Cardinal keeps limits on private Masses in St Peter’s, allows some exceptions

Cardinal keeps limits on private Masses in St Peter’s, allows some exceptions Cardinal Mauro Gambetti. Photo: CNS

Reaffirming the principles that led the Vatican to severely limit private celebrations of Mass in St Peter’s Basilica in the early morning, Cardinal Mauro Gambetti, the new archpriest of the basilica, said exceptions would be made for “groups with particular and legitimate needs”.

In addition, requests by priests to celebrate alone, without a congregation, “may also be discerned from time to time, without prejudice to the principle that everything should take place in an atmosphere of recollection and decorum and with vigilance, so that what is exceptional does not become ordinary, distorting the intentions and the sense of the magisterium”, the cardinal wrote in a note released by the Vatican press office June 22.

Letter

A letter dated March 12 and initialled by Archbishop Edgar Peña Parra, substitute secretary for general affairs in the Vatican Secretariat of State, had said that beginning March 22, “individual celebrations (of the Mass) are suppressed”, and priests wanting to celebrate in the basilica in the early morning would be invited to join a concelebrated liturgy.

Archbishop Peña’s letter also severely limited celebrations of the Mass according to the “extraordinary form”, sometimes referred to as the Tridentine rite, by saying priests who wanted to use the rite could do so only in the Clementine Chapel in the grotto under the basilica at 7, 7:30, 8 and 9am.
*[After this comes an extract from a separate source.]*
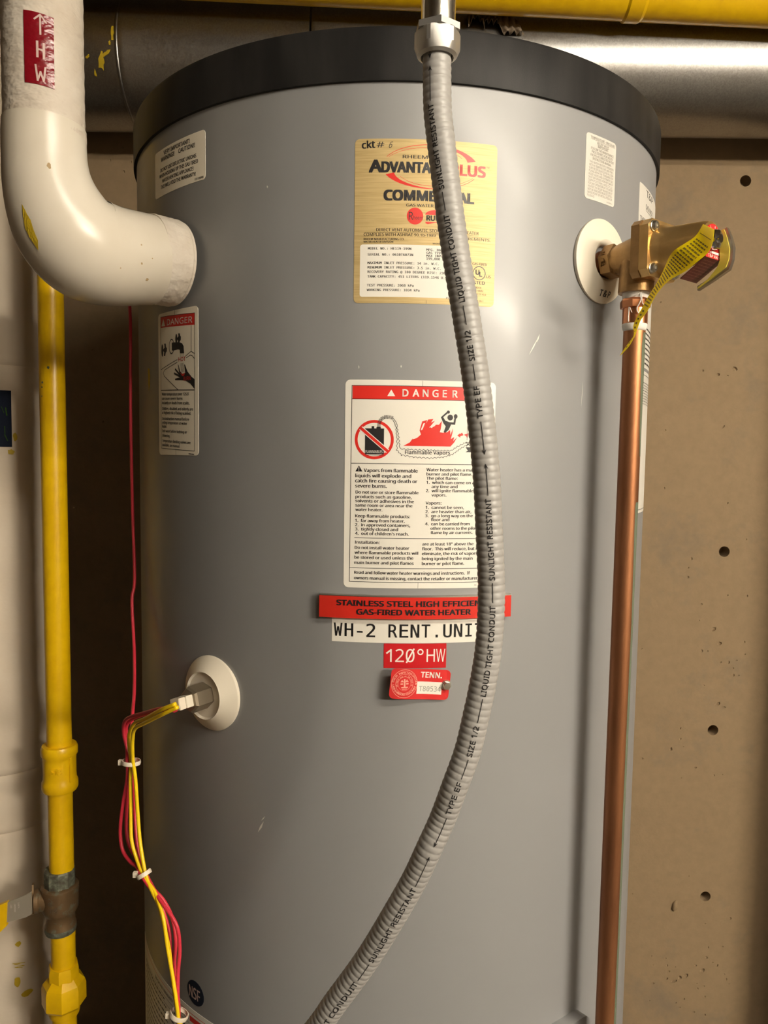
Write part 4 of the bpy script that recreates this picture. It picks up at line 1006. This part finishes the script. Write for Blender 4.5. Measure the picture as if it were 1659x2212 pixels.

Because concelebration is not foreseen by the rite, that meant that only four priests could celebrate the old Mass each day in the basilica.

Cardinal Gambetti’s note, however, said that “everything possible must be done to fulfil the wishes of the Faithful and priests as foreseen by the motu proprio Summorum Pontificum”, Pope Benedict XVI’s 2007 document allowing wider celebration of the old rite.

The restrictions instituted by the Secretariat of State were in line with the Code of Canon Law, which says priests “are completely free to celebrate the Eucharist individually, however, but not while a concelebration is taking place in the same church or oratory”. Multiple individual Masses were being celebrated simultaneously at different altars throughout the basilica.